20. Elaine Elizabeth and Sanford William Feig, My Parents
The minute I’d express an interest, my mom would sign me up for classes. “I want to play piano.” Boom! Piano lessons. She pushed me, but not in a stage-mother way. And my dad was a huge comedy fan. When I was a sophomore in high school, I decided to enter the talent show. And he said, “Well, your magic’s really good, but you need better patter. You should tell jokes.” He just got all these old nightclub jokes and gave them to me, and I won the talent show.

21. Dan Aykroyd
He was the one who did all the Saturday Night Live characters I thought were the most amazing: Jimmy Carter, E. Buzz Miller, Julia Child. I loved doing voices, I loved not being myself­—I think it came from bullies and having a lisp, so I was really into becoming characters.
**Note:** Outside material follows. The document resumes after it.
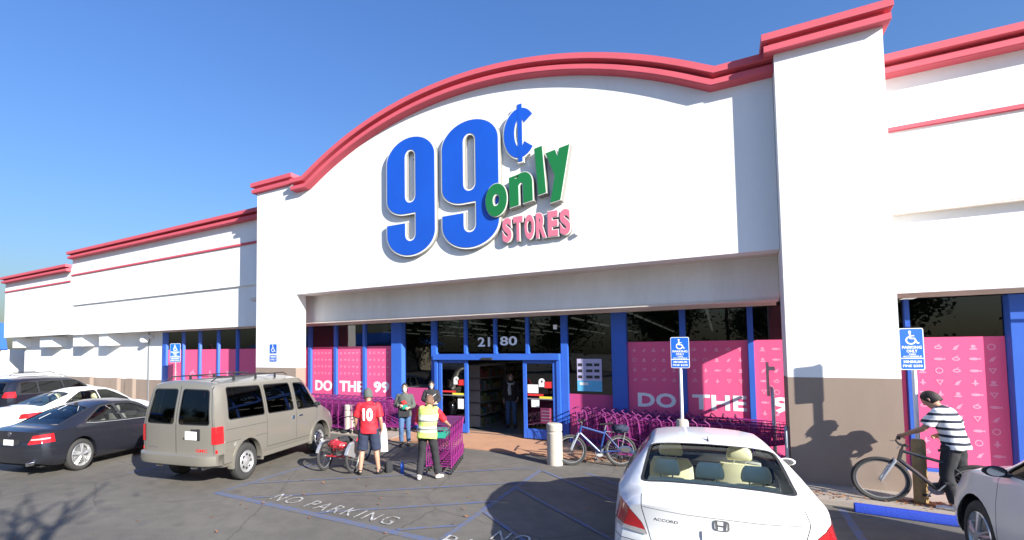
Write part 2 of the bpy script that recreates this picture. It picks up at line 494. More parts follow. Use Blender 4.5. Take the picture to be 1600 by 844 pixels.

I was trying get an agent at one point, and all I would do were imitations of Dan Aykroyd’s imitations of people. It was ridiculous.

22. David Letterman
He’d tell an odd joke. You’d think it was hilarious. The audience in the studio would have a weird reaction. Then he’d look into the camera, like he was saying, “You and I know this is funny, and the people here don’t get it.” That was the revelation—to create a personal interaction with the home audience that leaves the studio audience in the dust.

23. Richard Lewis
When I started doing stand-up, I was definitely doing my version of Richard Lewis. What I really responded to was that he was complaining. I had posters that said: THE PAUL FEIG SHOW: COMEDY, MUSIC, COMPLAINING. It was like a “My life’s a mess! All these terrible things happened to me!” kind of comedy.